Coauthored with Stephanie Leutert
A large, powerful organization with enormous influence over public debate is stifling discussion of an important national security issue. It has censored emerging ideas by prominent intellectuals and practitioners in the field. It makes irrational, outdated choices about what sources constitute acceptable reading for the public’s delicate eyes. Its conservatism about reputation and sources stifles the contribution of new media to the discussion—and thus has the effect of perpetuating stale ideas.
We’re not talking about the CIA, the NSA, the military, or the media.
We’re talking, of course, about Wikipedia.

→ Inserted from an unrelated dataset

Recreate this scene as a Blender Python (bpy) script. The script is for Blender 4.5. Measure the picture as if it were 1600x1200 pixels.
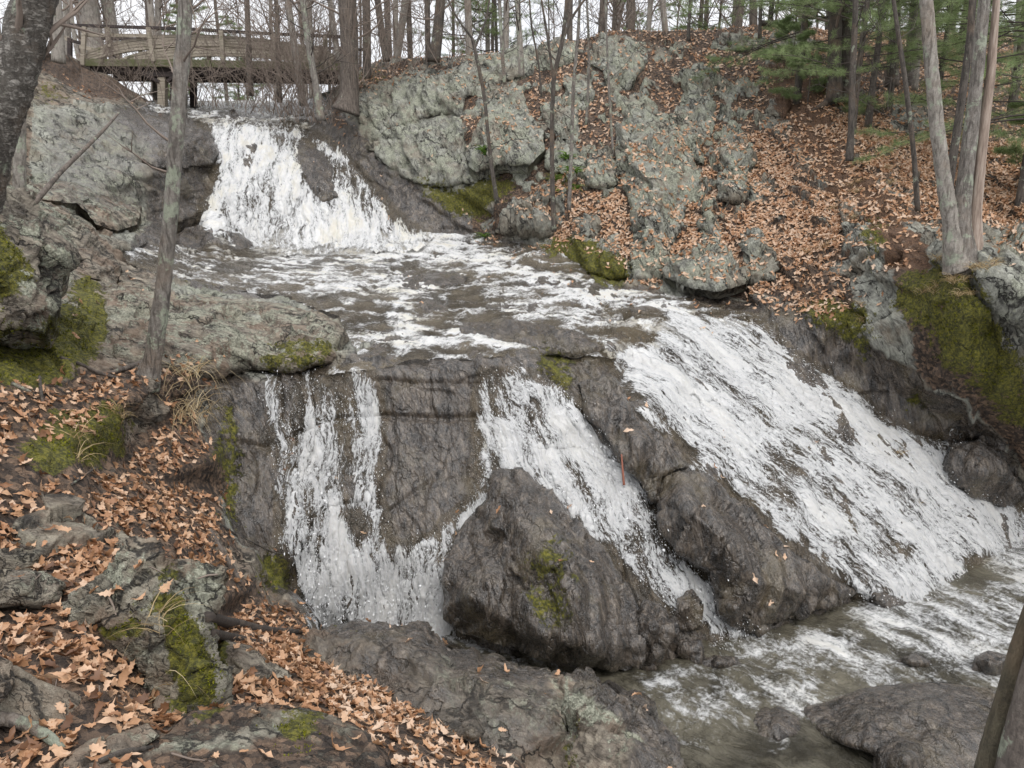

In June 2012, we tried to edit the crowd-sourced encyclopedia’s entry on the word “lawfare”—a portmanteau of the words “law” and “warfare” which has come to refer, broadly speaking, to the use of law as a weapon of war. One of us (Wittes) is a co-founder and the editor in chief of the Lawfare Blog, a multimedia website devoted to the intersection of national security and law. The other (Leutert) is a research associate at a prominent foreign policy-oriented think tank in New York, who was helping Wittes, on a freelance basis, to develop a separate personal web site and add material to his Wikipedia entry. The goal in editing the “lawfare” entry on Wikipedia was not to advertise the Lawfare Blog—though that certainly would have been a happy collateral outcome. The goal, rather, was to expand the debate on national security and, in particular, the conversation surrounding the term “lawfare,” by incorporating into Wikipedia’s dry and narrow definition of the word some of the rich discussion of the term’s meaning that has taken place on the Lawfare site, where a number of prominent scholars and practitioners have reflected on the word’s meaning.